* _OBJECTIVE_: For each line in the data below that holds "high", return a copy.

────────────────────────────────────────

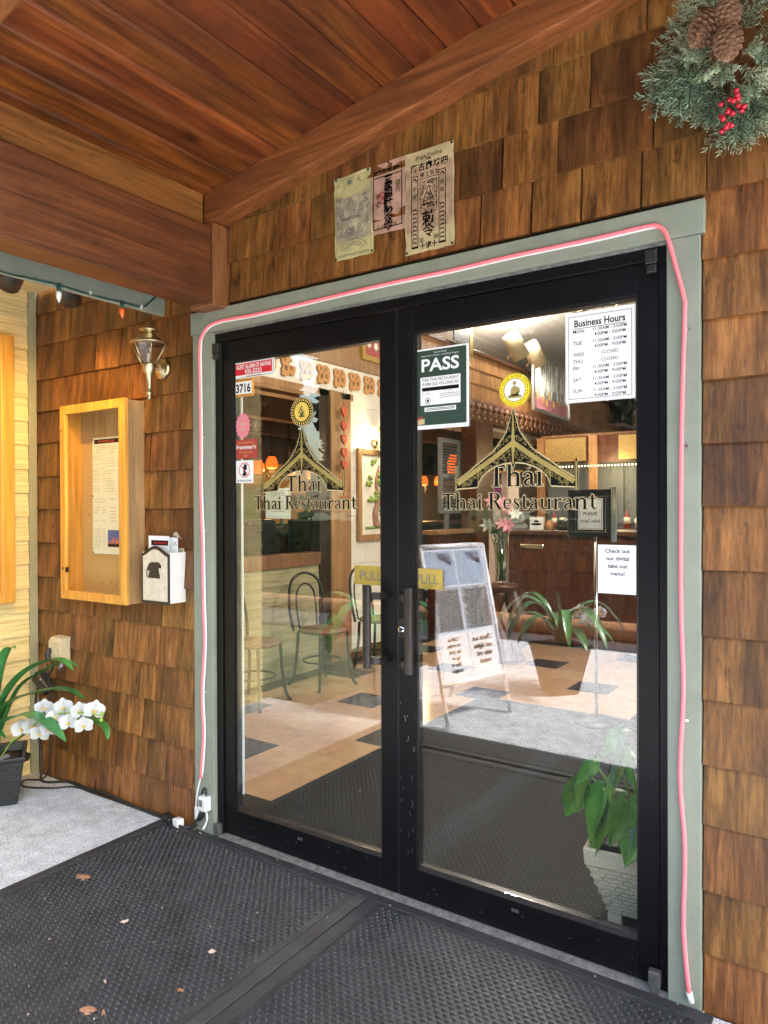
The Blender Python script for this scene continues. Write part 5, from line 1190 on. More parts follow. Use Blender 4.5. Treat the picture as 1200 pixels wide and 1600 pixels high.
TR = ((-9.5, -16, 7.5, 3.2), (-4.5, -17, 8, 3.4), (.5, -16.5, 7.2, 3.1), (5.5, -18, 8, 3.4), (11, -17, 8, 3.4), (-13.5, -21, 8.5, 3.0), (-28, -20, 9, 4.2), (-19.5, -17, 9, 3.3), (-24, -14, 9, 3.4), (-34, -16, 9, 4), (-17.0, -14.5, 8.5, 3.2))  # last four trees added to block the sky reflected in the doors
for i, (x, y, h, r) in enumerate(TR):
    tree(x, y, h, r, i + 30, ('low leafy tree across the drive', 'broad leafy tree across the drive', 'small leafy tree across the drive', 'tall leafy tree across the drive', 'tall leafy tree at one end across the drive', 'narrow leafy tree far back across the drive', 'wide leafy tree at the other end across the drive', 'added leafy tree beside the gap in the tree row', 'added leafy tree nearest the drive at the far end', 'last added leafy tree of the row across the drive', 'added leafy tree in the middle of the row nearest the drive')[i])
b = MB(); rn = random.Random(77)
for k in range(26): b.box(-30 + k * 1.9, -30 + k * 1.9 + 1.7, -8.4, -7.5, -.14, 1.2 + .3 * rn.random())
for _ in range(9000):
    c = Vector((rn.uniform(-30, 20), -7.2 + rn.uniform(-.35, .35), rn.uniform(-.12, 1.0) + rn.random() ** 2 * .7)); e = Vector((rn.uniform(-1, 1), rn.uniform(-1, 1), rn.uniform(-.2, 1))).normalized() * .075; f = e.orthogonal().normalized() * .035
    b.add([c - e, c + f, c + e, c - f], [(0, 1, 2, 3)])
o = P(None, 'hedge_shrubbery', b, M['dark_leaf']); o['kind'] = 'stuff'; o['label'] = 'low dark shrubbery behind the log kerb across the drive'; o['category'] = 'shrubbery'
# ------------------------------------------------------------------ indoors: shell
XP = -2.62
S('indoor_ceiling', MB().prism([(-5.8, 3.47), (4.2, 5.18), (4.2, 5.28), (-5.8, 3.57)], (0, 13, 0), X, Z, 12.86), M['white_ceil'])
cl = bpy.data.objects['indoor_ceiling']
xs = -5.6; k = 0
while xs < 1.2:                                   # painted ceiling boards
    x1 = xs + .145; zc = lambda x: 3.46 + .171 * (x + 5.8)
    P(cl, 'ceiling_plank', MB().prism([(xs + .003, zc(xs + .003)), (x1 - .003, zc(x1 - .003)), (x1 - .003, zc(x1) + .03), (xs + .003, zc(xs) + .03)], (0, 12.8, 0), X, Z, 12.6), M['white_ceil'], .003); xs = x1
S('rear_wall', MB().box(-7, 4.2, 12.9, 13.1, 0, 5.3), M['white_lap'])
rw = S('right_wall', MB().box(4.05, 4.2, .121, 13, 0, .9).box(4.05, 4.2, .121, 13, 2.5, 5.3).box(4.05, 4.2, .121, 1.0, .9, 2.5).box(4.05, 4.2, 4, 4.6, .9, 2.5).box(4.05, 4.2, 6.2, 13, .9, 2.5), M['white_lap'])  # unseen wall; window openings added to let daylight in
S('bar_room_wall', MB().box(-5.75, -5.6, .3, 13, 0, 2.06), M['yellow_wall'])
S('bar_room_side_wall', MB().box(-5.6, -2.7, .25, .3, 0, 3.2), M['yellow_wall'])
S('bar_room_upper_wall', MB().box(-5.75, -5.5, .3, 13, 2.061, 3.6), M['darkbrown'])
S('bar_room_ceiling', MB().box(-5.75, -2.71, .3, 13, 2.75, 2.85), M['brown'])
fl = S('indoor_floor', MB().box(-5.6, 4.05, .095, 12.9, -.0035, .0), M['darkbrown'])
tp = .32
for i in range(-5, 8):
    for j in range(-2, 16):
        x0, y0 = -1.47 + tp * i, .70 + tp * j
        if x0 < XP - .05 or y0 < .02 or y0 > 4.9: continue
        if x0 > -.86 and y0 + tp < 2.7: continue     # wholly under the mats
        blk = (i % 2 == 1) and ((i % 4 == 3 and j % 4 == 0) or (i % 4 == 1 and j % 4 == 2))
        P(fl, 'tile', MB().box(x0 + .0006, x0 + tp - .0006, max(.096, y0 + .0006), y0 + tp - .0006, .0001, .004 + R(0, .0003)), M['tileb' if blk else 'tile'])
mat_('black indoor entrance mat just inside the glass doors', -.930, 1.6, .11, 1.425, M['rubber2'], .004, .027, .017, nh=.0022)
mat_('black indoor entrance mat farther in with one edge near the wait sign', -.955, 1.6, 1.475, 2.68, M['rubber2'], .004, .027, .017, nh=.0022)

# ------------------------------------------------------------------ bar partition on the left
bp = T('bar_partition', 'buff lap sided half wall with an opening into the dark bar room', 'partition', (XP, 2, 0))
z = .0
while z < .92:
    P(bp, 'lap_board', MB().prism([(XP - .02, z), (XP + .012, z), (XP + .002, z + .157), (XP - .02, z + .157)], (0, 2.79, 0), X, Z, 2.4), M['lap_in'], .0015); z += .155
P(bp, 'sill_board', MB().box(XP - .12, XP + .03, .4, 2.79, .93, 1.04), M['brown'], .004)
P(bp, 'dark_post', MB().box(XP - .09, XP + .02, 2.79, 2.935, 0, 2.5), M['darkbrown'], .004)
P(bp, 'tan_post', MB().box(XP - .10, XP + .035, 2.94, 3.10, 0, 2.5), M['tanwood'], .004)
P(bp, 'tan_post', MB().box(XP - .10, XP + .02, 3.104, 3.26, 0, 2.5), M['tanwood'], .004)
P(bp, 'soffit_board', MB().box(XP - .12, XP + .004, .3, 4.4, 2.502, 2.742), M['white_lap'], .003)
P(bp, 'casing', MB().box(XP - .12, XP + .02, .3, 3.3, 2.44, 2.50), M['tanwood'], .003)
y = .35
while y < 4.4:
    P(bp, 'upper_panel', MB().box(XP - .1, XP + .006, y + .002, y + .398, 2.745, 3.31), M['plyw'], .002); y += .4
# ceiling beams and dark lid of the bar room seen through the opening
for k, (x, z0, z1, m) in enumerate(((-3.3, 2.52, 2.72, 'tanwood'), (-4.0, 2.40, 2.70, 'brown'), (-4.8, 2.35, 2.7, 'darkbrown'))):
    P(bp, 'bar_beam', MB().box(x - .08, x + .08, .4, 12.6, z0, z1), M[m], .004)
ev = T('carved_valance', 'row of cut wood elephant scallops hung above the bar opening', 'valance', (XP + .03, 2, 2.6))
el = [(-.095, .055), (-.085, .075), (-.05, .085), (-.015, .07), (.02, .085), (.06, .08), (.09, .055), (.098, .02), (.095, -.04), (.08, -.075), (.045, -.08), (.01, -.06), (-.005, -.085), (-.05, -.095), (-.085, -.08), (-.085, -.03), (-.065, .0), (-.085, .02)]
for k in range(13):
    y = .96 + k * .236; b = MB()
    b.prism([(p[0] * .92, p[1]) for p in el], (XP + .012, y, 2.627), Y, Z, .018)
    o = P(ev, 'elephant_scallop', b, M['valance'], .003)
    b = MB()
    for q_ in ((-.03, -.02, .022), (.035, -.015, .02), (-.045, .045, .012), (.03, .045, .014), (0, .02, .01)): b.sheet([(q_[2] * math.cos(a * .785), q_[2] * 1.25 * math.sin(a * .785)) for a in range(8)], (XP + .0306, y + q_[0], 2.627 + q_[1]), Y, Z)
    P(o, 'carved_recess', b, M['brown'])
# white wall with lap boards beyond the posts
ww = T('white_side_wall', 'white lap sided wall between the tan posts and the second bar opening', 'wall', (XP, 3.8, 0))
z = 0
while z < 2.48:
    P(ww, 'lap_board', MB().prism([(XP - .1, z), (XP + .008, z), (XP, z + .152), (XP - .1, z + .152)], (0, 4.42, 0), X, Z, 1.155), M['white_lap'], .0015); z += .150
P(ww, 'baseboard', MB().box(XP - .1, XP + .014, 3.265, 4.42, 0, .09), M['brown'], .003)
pf = T('tree_picture', 'wood framed relief picture of a green leafed tree on the white wall', 'picture', (XP + .03, 3.8, 1.1))
for y0, y1, z0, z1 in ((3.35, 3.405, 1.11, 2.0), (4.22, 4.275, 1.11, 2.0), (3.405, 4.22, 1.11, 1.17), (3.405, 4.22, 1.945, 2.0)):
    P(pf, 'frame', MB().box(XP + .01, XP + .045, y0, y1, z0, z1), M['tanwood'], .004)
P(pf, 'backing', MB().box(XP + .009, XP + .018, 3.405, 4.22, 1.17, 1.945), M['buff'])
P(pf, 'tree_trunk', MB().tube(spline([(XP + .024, 3.66, 1.25), (XP + .026, 3.64, 1.38), (XP + .024, 3.70, 1.52), (XP + .024, 3.66, 1.68), (XP + .024, 3.72, 1.85)]), [.045, .042, .04, .036, .034, .034, .034, .032, .03, .028, .027, .026, .025, .024, .022, .02, .018, .017, .016, .015, .014, .013, .012, .01, .008][:25], 7), M['valance2'])
b = MB(); rn = random.Random(14)
for _ in range(26):
    z = rn.uniform(1.36, 1.9); y = 3.66 + rn.uniform(-.16, .2)
    for q_ in range(4): b.ball((XP + .026 + rn.uniform(0, .008), y + rn.uniform(-.035, .035), z + rn.uniform(-.03, .03)), rn.uniform(.016, .028), 7, .8)
for q_ in range(12): b.ball((XP + .024, 3.5 + q_ * .03, 1.235), .015, 6)
P(pf, 'tree_leaves', b, M['treeg'])
sn = T('wall_sconce', 'lit brass wall sconce above the tree picture', 'wall lamp', (XP + .02, 3.66, 2.05))
P(sn, 'back_plate', MB().lathe((XP + .012, 3.66, 2.06), [(.05, 0), (.045, .015), (.02, .02), (.0001, .022)], 14, X), M['brass'])
P(sn, 'arm', MB().tube(spline([(XP + .03, 3.66, 2.05), (XP + .09, 3.66, 1.96), (XP + .12, 3.66, 2.0)]), .008, 8), M['brass'])
P(sn, 'cage', MB().lathe((XP + .12, 3.66, 2.0), [(.02, 0), (.04, .02), (.045, .03), (.012, .035)], 12).lathe((XP + .12, 3.66, 2.19), [(.06, 0), (.05, .03), (.012, .06), (.0001, .1)], 12), M['brass'])
P(sn, 'glass_chimney', MB().lathe((XP + .12, 3.66, 2.03), [(.045, 0), (.055, .08), (.05, .16)], 12), M['lglass'])
P(sn, 'bulb', MB().lathe((XP + .12, 3.66, 2.04), [(.01, 0), (.022, .04), (.02, .07), (.0001, .11)], 10), M['bulb'])
lamp_light('sconce_lamp', sn, (XP + .20, 3.66, 2.10), 2.4, (1, .74, .42), .05)
hg = T('heart_garland', 'string of red clay hearts hanging in front of the tan posts', 'garland', (-2.5, 3.02, 2.4))
P(hg, 'cord', MB().tube([(-2.5, 3.02, 2.50), (-2.5, 3.02, 1.72)], .003, 5), M['brown'])
for k, z in enumerate((2.30, 2.17, 2.05, 1.93, 1.82)):
    hp = [(0, -.045), (.03, -.02), (.045, .015), (.036, .042), (.014, .046), (0, .03), (-.014, .046), (-.036, .042), (-.045, .015), (-.03, -.02)]
    P(hg, 'heart', MB().prism(hp, (-2.512, 3.02, z), Y, Z, .024), M['heartred'], .004)
gp = T('gilt_picture', 'gilt framed dark picture high on the plywood panel', 'picture', (XP + .03, 3.7, 2.9))
for y0, y1, z0, z1 in ((3.42, 3.47, 2.86, 3.28), (4.0, 4.05, 2.86, 3.28), (3.47, 4.0, 2.86, 2.91), (3.47, 4.0, 3.23, 3.28)): P(gp, 'frame', MB().box(XP + .008, XP + .045, y0, y1, z0, z1), M['golds'], .005)
P(gp, 'canvas', MB().box(XP + .008, XP + .02, 3.47, 4.0, 2.91, 3.23), M['maroonv'])
b = MB()
for y, z in ((3.56, 3.03), (3.68, 3.02), (3.80, 3.03), (3.91, 3.02)): b.lathe((XP + .0205, y, z), [(.045, 0), (.02, .003), (.0001, .003)], 7, X)
P(gp, 'pale_figures', b, M['buff'])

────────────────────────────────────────

* _CORRECT RESPONSE_:
The Blender Python script for this scene continues. Write part 5, from line 1190 on. More parts follow. Use Blender 4.5. Treat the picture as 1200 pixels wide and 1600 pixels high.
gp = T('gilt_picture', 'gilt framed dark picture high on the plywood panel', 'picture', (XP + .03, 3.7, 2.9))